Skema ini merupakan modus korupsi untuk mendapatkan uang dengan cara meminta pinjaman untuk menutup kerugian sebelumnya. Para tersangka menggunakan banyak perusahaan untuk mendapatkan fasilitas kredit.
KPK telah menetapkan tersangka dalam kasus dugaan rasuah berupa fraud di LPEI. Total tujuh orang menyandang status hukum tersebut setelah KPK menggelar rapat ekspose pada 26 Juli 2024.
Lembaga anti rasuah itu juga sudah meminta Ditjen Imigrasi memberikan status pencegahan kepada ketujuh orang itu.
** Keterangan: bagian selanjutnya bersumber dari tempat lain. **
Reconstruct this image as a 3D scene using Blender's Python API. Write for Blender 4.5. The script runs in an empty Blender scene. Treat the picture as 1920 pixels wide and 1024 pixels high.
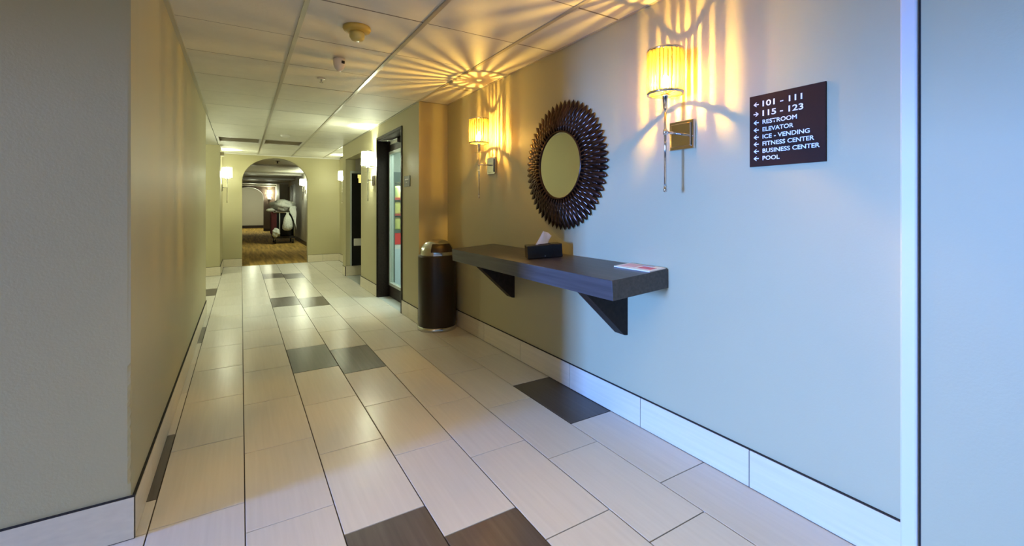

Mereka semua kini tidak bisa ke luar negeri sampai upaya paksa itu dicabut.
Dalam kasus LPEI, KPK diketahui telah menerbitkan sprindik untuk kasus yang melibatkan tiga perusahaan swasta, yakni PT Sakti Mait Jaya Langit dengan nilai kredit Rp1,051 triliun, PT Petro Energy Rp800 miliar, dan PT Royal Industries Indonesia Rp1,6 triliun, sehingga total kerugian negara mencapai Rp3,451 triliun.
Khusus untuk kasus PT Petro Energy, KPK telah memeriksa dan mencegah empat orang ke luar negeri sejak Mei 2024, termasuk Komisaris Utama Jimmy Masrin dan Direktur Utama Newin Nugroho. KPK juga telah mengantongi sejumlah nama untuk diperiksa.
PT Petro Energy dituduh menyalahgunakan kucuran kredit LPEI sebesar US$22 juta dan Rp600 miliar (tolal sekitar Rp800 miliar) pada periode 2015-2017.